Kürtler, böyle bir dönemde saflıklarını bir yana bırakmalı. Duygusal, dar, parçacı, aşiretçiliği aşmayan zihniyetten vazgeçmeli. Bunun tüm Kürtlüğe kaybettireceği, bazılarının kuvözde yaşamasına izin verilmeyeceği bilinmeli. Kürtler, ulusal inşa ve bütünlüğü dikkate alıp ona göre hareket edebilmeli. İran ve ABD’nin derinleşen gerginliğinde de Kürtler, 3. Çizgide ısrar etmeli. Kürtlerin tutumu, tüm gidişatı belirleyecek düzeyde önemlidir. Dar bölgesel çıkarlar kadar tümden kendi dışında görüp ona göre yaklaşmak da yerinde olmaz. Elbette yaşananları değerlendirmeli, böyle durumlarda ne yapılması gerektiğine kafa yormalı. Kürtlerin özgücü ve ulusal çıkarları düşünülerek adımlar atılmalı. Kürtlerin, Trump-Hamaney söz düellosunun çıkmaz sokağına girmesinin kazandırıcı bir yanı görünmüyor.

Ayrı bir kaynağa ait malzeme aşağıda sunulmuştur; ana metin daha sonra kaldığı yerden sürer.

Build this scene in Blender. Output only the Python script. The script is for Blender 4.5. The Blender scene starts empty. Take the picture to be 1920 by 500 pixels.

Yeni bir devrimler çağı, halkların çağı başladı. Ülkeler parçalanıyor, dağıtılıyor ama bütünlükte her zaman keramet yoktur. Ortadoğu zorlama bütünlüklerle dizayn edilmiş, ulus devletlerin kan dökülerek inşa edildiği bir bölgedir. Özünde ise demokratik konfederalizmin beşiğidir. Büyük bir demokratik uluslaşma zemini vardır.

III. Dünya Savaşı, kimi dönemsel mekan değişiklikleriyle birlikte Ortadoğu ve Kürdistan merkezli olmaya; Kürt ve Arap halkını içine katarak sürmeye devam ediyor. Böyle bir süreçte yapılacak en doğru şey, Kürt ulusal birliğinin ve demokratik ulus çerçevesinde Kürt ile diğer halkların birliğinin derinleştirilmesidir. Ancak böyle bu dünya savaşından Ekim Devrimi etkisinde halklar devrimi doğar ve diktatörlükler hakettikleri yere gider.